Formally, ya je is 3rd person singular perfective: he went.
However, Hausa often uses this form after modal expressions like dole ne to express obligation about a (usually) future or general action, not a completed past event.
So in:
- Ba dole ba ne kowa ya je jami'a
the sense is It is not necessary that everyone go to university, not It is not necessary that everyone went to university.
This is partly a subjunctive / irrealis use of the perfective after expressions of necessity, desire, etc.
Both are possible and both refer to going:
- je – to go to a place (with an explicit destination)
- tafi – to go / leave / depart, often with or without specifying the destination
In your sentence:
- kowa ya je jami'a – more literally everyone goes to the university
- kowa ya tafi jami'a – everyone goes / leaves for the university
In practice, here they would be understood the same. Je jami'a is a very typical phrase for go to university, so the original sentence is very natural.
Jami'a means university.
Pronunciation:
- roughly ja-mee-a
- the ' (apostrophe) marks a glottal stop between i and a:
- like a little catch in the throat: ja-mee [ʔ] a
The word comes from Arabic jāmiʿa, which also means university.
Amma is a conjunction meaning but / however.
It links two clauses that contrast with each other:
- First clause: Ba dole ba ne kowa ya je jami'a – Not everyone has to go to university
- Second clause: amma dole ne kowa ya iya karatu – but everyone must be able to read
So amma is directly parallel to English but here.
Yes. In this pattern:
- dole (ne)
- subject + verb
you get a strong sense of must / have to.
Examples:
- Dole ne in tafi. – I must go / I have to go.
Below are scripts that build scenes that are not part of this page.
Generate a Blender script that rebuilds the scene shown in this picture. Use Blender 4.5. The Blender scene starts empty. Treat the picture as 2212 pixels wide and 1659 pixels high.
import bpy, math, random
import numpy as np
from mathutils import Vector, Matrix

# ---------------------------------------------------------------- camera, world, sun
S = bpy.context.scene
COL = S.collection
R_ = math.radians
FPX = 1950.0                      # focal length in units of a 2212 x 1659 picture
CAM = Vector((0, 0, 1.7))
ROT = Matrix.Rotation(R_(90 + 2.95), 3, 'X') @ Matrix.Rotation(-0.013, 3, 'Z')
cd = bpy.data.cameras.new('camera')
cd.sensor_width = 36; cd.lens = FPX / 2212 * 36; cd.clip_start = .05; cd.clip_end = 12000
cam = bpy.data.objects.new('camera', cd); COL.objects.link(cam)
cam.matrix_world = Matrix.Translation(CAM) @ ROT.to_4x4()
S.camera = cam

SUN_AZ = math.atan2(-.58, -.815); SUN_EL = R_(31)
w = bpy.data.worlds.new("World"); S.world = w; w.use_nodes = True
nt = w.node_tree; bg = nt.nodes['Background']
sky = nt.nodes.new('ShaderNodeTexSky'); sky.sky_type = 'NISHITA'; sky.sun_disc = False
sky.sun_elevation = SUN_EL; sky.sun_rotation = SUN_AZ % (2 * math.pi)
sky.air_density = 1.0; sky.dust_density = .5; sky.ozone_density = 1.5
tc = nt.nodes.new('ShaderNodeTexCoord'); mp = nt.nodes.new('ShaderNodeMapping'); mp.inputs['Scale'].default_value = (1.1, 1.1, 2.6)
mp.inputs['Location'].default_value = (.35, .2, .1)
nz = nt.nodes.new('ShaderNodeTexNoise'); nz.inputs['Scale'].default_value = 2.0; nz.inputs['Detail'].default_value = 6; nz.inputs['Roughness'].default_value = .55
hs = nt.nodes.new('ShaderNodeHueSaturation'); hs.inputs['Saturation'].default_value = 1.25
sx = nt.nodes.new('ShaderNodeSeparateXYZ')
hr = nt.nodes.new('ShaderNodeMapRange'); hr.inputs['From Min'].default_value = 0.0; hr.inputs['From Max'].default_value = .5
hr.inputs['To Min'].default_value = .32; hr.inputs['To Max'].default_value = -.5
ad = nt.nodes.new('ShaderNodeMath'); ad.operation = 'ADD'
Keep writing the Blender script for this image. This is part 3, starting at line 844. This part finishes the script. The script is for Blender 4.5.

- Dole ne su yi aiki. – They must work.
- Dole ne kowa ya iya karatu. – Everyone must be able to read.
So dole ne is very close to English must, and ba dole ba ne is close to don’t have to / it is not necessary (not the same as must not).
Iya karatu combines:
- iya – to know how to, to be able to (do something)
- karatu – the verbal noun of karanta, meaning reading, study, education
So iya karatu means to be able to read, or more broadly to have the skill of reading / to be literate.
In your sentence, dole ne kowa ya iya karatu means everyone must have the ability to read.
Hausa often uses iya with a verbal noun rather than a bare finite verb:
- iya karatu – be able to read / have literacy
- iya magana – be able to speak / speak well
- iya rubutu – be able to write
Karanta is the finite verb to read. After iya, the more natural and standard form is the verbal noun karatu.
You may occasionally hear iya karanta in speech, but iya karatu is the usual, idiomatic expression for can read / be literate.
If you drop the second kowa, the meaning changes.
- amma dole ne kowa ya iya karatu – but everyone must be able to read (general statement about all people)
- amma dole ne ya iya karatu – but he must be able to read (refers to some specific male already known in the context)
Hausa needs a clear subject for ya. Without kowa, ya refers back to a specific person, not to people in general.
So to keep the sense of everyone in both clauses, you repeat kowa.
Yes, another common expression is ba lallai ba ne:
- Ba lallai ba ne kowa ya je jami'a.
Very similar to Ba dole ba ne kowa ya je jami'a.
Lallai also carries the idea of necessity / certainty.
Ba lallai ba ne … means something like it is not absolutely necessary / it is not certain that ….
Ba dole ba ne is a bit more straightforwardly no obligation / no compulsion, but in many everyday contexts the two can overlap in meaning.